Ein weiteres Beispiel stammt ebenfalls vom Burschentag 2005. Die Alte Rostocker Burschenschaft Obotritia machte sich Gedanken um die Mensur. Sie schlug vor, die DB solle für das studentische Fechten mit scharfen Waffen eine Unfallversicherung abschließen. Der Antrag stieß weithin auf Unverständnis. Natürlich, suchte der DB-Fechtbeauftragte den Vorschlag zu verteidigen, seien die üblichen Gesichtsverletzungen, die »Schmisse«, von der Unfallversicherung nicht gedeckt – aber doch »die Folgen der Schmißverletzungen. Und gerade darauf komme es an«, heißt es im Tagungsprotokoll. »Die Schmisse selbst würden in den meisten Fällen vor Ort medizinisch versorgt. Es gehe in der Hauptsache um die Finanzierung der Wiederherstellungsmaßnahmen von schweren Schmißverletzungen mit Langzeitfolgen«, also nicht »ums Zunähen der Wunden, sondern um die Behandlung der längerfristigen Folgen.« Der Vorschlag, eine Unfallversicherung abzuschließen, fand auf dem Burschentag keine Mehrheit – mit einem durchtrennten nervus facialis muss ein Burschenschafter eben im Zweifelsfalle leben.

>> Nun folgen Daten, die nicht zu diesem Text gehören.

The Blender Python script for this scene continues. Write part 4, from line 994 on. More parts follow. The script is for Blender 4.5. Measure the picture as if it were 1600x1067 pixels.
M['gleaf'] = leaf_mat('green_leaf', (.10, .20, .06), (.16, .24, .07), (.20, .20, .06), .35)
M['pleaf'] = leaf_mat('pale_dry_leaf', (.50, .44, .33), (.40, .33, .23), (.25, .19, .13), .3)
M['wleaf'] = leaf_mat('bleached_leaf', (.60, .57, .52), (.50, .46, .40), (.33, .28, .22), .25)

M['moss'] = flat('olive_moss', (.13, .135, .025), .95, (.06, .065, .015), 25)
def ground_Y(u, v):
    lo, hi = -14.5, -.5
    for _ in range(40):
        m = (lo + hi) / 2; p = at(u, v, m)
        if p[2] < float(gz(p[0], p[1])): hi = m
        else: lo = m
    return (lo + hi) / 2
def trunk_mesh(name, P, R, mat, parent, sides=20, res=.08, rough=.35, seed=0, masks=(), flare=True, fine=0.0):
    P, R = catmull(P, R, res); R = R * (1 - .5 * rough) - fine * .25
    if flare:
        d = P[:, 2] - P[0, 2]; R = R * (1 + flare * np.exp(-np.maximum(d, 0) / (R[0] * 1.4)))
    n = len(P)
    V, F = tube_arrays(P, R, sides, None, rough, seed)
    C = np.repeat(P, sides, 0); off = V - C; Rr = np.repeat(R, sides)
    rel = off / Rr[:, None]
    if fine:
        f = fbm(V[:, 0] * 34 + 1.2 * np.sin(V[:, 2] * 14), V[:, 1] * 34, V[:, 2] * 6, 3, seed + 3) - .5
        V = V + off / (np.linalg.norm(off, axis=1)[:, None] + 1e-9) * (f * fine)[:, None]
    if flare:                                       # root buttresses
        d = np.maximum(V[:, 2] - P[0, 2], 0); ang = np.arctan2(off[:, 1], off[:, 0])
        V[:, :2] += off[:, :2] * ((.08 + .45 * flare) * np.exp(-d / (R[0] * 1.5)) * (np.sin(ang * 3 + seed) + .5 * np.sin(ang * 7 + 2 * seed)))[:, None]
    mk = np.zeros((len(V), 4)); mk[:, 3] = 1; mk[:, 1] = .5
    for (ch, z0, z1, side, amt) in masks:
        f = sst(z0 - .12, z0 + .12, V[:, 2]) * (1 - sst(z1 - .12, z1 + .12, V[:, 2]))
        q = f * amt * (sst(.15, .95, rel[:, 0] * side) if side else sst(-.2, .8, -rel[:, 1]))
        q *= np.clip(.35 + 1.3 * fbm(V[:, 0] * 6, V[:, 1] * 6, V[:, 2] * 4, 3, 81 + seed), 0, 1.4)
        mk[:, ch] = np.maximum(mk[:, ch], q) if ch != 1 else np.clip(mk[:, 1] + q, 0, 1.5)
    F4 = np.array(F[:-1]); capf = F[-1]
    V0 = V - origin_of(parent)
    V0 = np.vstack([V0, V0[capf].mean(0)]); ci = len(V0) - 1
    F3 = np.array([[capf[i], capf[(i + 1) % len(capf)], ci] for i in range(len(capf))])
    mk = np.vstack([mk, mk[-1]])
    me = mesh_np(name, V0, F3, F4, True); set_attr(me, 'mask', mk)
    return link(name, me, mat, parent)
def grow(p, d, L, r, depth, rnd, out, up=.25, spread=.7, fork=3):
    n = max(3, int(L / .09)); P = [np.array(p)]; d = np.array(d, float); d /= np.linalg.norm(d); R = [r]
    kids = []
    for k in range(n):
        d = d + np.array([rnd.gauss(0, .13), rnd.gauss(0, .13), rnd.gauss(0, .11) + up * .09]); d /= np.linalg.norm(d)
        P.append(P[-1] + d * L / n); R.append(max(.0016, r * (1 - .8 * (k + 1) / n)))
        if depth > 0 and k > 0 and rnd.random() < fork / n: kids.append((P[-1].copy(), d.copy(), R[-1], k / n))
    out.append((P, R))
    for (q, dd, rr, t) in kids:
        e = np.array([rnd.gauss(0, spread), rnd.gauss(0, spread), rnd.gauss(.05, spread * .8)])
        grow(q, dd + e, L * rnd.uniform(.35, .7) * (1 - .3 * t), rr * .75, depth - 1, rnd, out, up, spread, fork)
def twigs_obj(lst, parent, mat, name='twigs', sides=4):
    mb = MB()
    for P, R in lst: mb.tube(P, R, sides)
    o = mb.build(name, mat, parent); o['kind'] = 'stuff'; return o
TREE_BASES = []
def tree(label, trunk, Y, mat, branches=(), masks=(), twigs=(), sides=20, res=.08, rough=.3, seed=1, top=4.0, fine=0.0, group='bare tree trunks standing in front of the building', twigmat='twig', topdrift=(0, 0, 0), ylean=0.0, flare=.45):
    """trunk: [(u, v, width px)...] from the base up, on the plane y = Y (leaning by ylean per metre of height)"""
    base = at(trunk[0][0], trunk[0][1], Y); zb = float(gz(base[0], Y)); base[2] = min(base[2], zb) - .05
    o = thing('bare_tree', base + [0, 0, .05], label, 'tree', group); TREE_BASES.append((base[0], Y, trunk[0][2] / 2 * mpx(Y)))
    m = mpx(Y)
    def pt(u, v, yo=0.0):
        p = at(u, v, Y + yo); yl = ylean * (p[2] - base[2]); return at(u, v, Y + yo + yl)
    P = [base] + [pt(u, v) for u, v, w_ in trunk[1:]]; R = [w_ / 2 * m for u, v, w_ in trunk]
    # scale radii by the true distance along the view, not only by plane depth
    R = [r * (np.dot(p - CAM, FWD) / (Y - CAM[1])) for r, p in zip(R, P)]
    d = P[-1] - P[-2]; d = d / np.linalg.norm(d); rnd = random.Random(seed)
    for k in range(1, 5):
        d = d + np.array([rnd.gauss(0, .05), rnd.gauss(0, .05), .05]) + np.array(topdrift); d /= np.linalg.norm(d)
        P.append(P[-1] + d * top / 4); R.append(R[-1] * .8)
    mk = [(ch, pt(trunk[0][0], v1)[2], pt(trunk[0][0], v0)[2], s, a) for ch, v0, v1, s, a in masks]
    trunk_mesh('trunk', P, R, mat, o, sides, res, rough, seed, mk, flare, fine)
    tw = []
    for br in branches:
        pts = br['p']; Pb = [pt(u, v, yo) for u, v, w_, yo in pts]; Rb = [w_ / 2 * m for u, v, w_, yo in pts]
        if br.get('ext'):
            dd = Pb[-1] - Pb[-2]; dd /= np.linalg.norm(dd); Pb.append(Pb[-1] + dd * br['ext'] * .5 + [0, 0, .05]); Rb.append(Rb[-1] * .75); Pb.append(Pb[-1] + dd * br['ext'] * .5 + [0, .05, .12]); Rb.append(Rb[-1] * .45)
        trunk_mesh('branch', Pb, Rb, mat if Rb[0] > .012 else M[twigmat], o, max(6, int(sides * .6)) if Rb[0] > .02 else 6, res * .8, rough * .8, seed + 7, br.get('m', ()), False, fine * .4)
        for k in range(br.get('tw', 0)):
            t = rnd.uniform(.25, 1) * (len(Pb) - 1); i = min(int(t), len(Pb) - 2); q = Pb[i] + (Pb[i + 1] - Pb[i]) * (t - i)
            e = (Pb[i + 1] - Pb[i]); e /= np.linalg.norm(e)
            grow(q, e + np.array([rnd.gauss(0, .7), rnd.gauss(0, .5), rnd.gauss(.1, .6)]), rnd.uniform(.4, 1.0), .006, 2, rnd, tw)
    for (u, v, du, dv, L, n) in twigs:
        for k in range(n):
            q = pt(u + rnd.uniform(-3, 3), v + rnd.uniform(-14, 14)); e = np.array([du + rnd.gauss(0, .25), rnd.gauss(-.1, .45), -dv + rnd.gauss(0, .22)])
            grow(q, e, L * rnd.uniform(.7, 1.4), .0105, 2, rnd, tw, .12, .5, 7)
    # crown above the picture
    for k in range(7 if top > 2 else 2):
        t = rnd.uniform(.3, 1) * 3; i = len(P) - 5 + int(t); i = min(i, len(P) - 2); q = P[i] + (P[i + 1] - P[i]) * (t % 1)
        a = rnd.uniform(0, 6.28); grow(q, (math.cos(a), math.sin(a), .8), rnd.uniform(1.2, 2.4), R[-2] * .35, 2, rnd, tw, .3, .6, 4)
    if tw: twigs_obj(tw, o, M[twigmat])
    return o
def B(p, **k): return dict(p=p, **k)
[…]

Neben diversen interessanten Details zeigen die »DB-Leak«-Dokumente unter anderem eines: Dass die DB immer wieder Aktivitäten in Wohngebieten deutschsprachiger Minderheiten im Ausland entfaltet, vor allem in Polen. Zumindest zeitweise gab es intensive Kontakte zur dortigen deutschsprachigen Minderheit und deren Organisationen, etwa zur »Jugendfraktion der Deutschen Minderheit«, deren damalige Vorsitzende im August 2004 im Haus der Berliner Burschenschaft der Märker weilte, wo man sich vornahm, die Beziehungen künftig weiter auszubauen.
Keine drei Jahre zuvor hatten die Polen-Aktivitäten der DB einen Eklat verursacht, der selbst verbandsintern zur Einrichtung einer Untersuchungskommission führte. Nach einer DB-Tagung im polnischen Góra Swietej Anny (vormals Annaberg/Oberschlesien) war es zu Klagen gekommen, die im Burschentags-Protokoll aus dem Jahr 2002 nachzulesen sind. Unter anderem hatte sich der Leiter eines Pilgerheimes beschwert, dass Burschenschafter nachts um drei in der Hauskapelle betrunken seltsame Lieder grölten.
Der Abschlussbericht des untersuchenden Burschenschafters konnte die Lage zumindest punktuell entspannen. So sei, erklärte er in einem »persönlichen Nachwort«, das Verhalten der inkriminierten Burschenschafter »zweifellos [...] skandalös« gewesen. Allerdings müsse »auch gesagt werden, dass durch ›stille Post‹ viele Vorgänge unnötig dramatisiert und in Superlative verwandelt wurden«. »So wurde aus dem, ausgesprochen genug schlimmen, Nasenstupser eines völlig alkoholisierten Verbandsbruders bei einer Nonne durch die ›stille Post‹ ein Grabscher an den Busen und das Singen von gänzlich unangebrachten und deplazierten Soldatenliedern aus der Zeit des Zweiten Weltkrieges wurde zum ›Horst-Wessel-Lied‹ interpretiert«. »Andere Gerüchte«, klagte der Burschenschafter, »malten gar Hitlergrüße vor allen Kruzifixen durch Verbandsbrüder aus«. Dafür, erklärte er ausdrücklich, habe er keinerlei Beweise finden können. Dessen ungeachtet seien die involvierten Herren schwerer Strafe zugeführt worden; einige hätten mehrere Wochen lang ihr Burschenband nicht tragen dürfen. Und gegen die »vier erstmalig auffällig gewordenen Mitglieder« habe man sogar ein Alkoholverbot für das gesamte laufende Semester verhängt.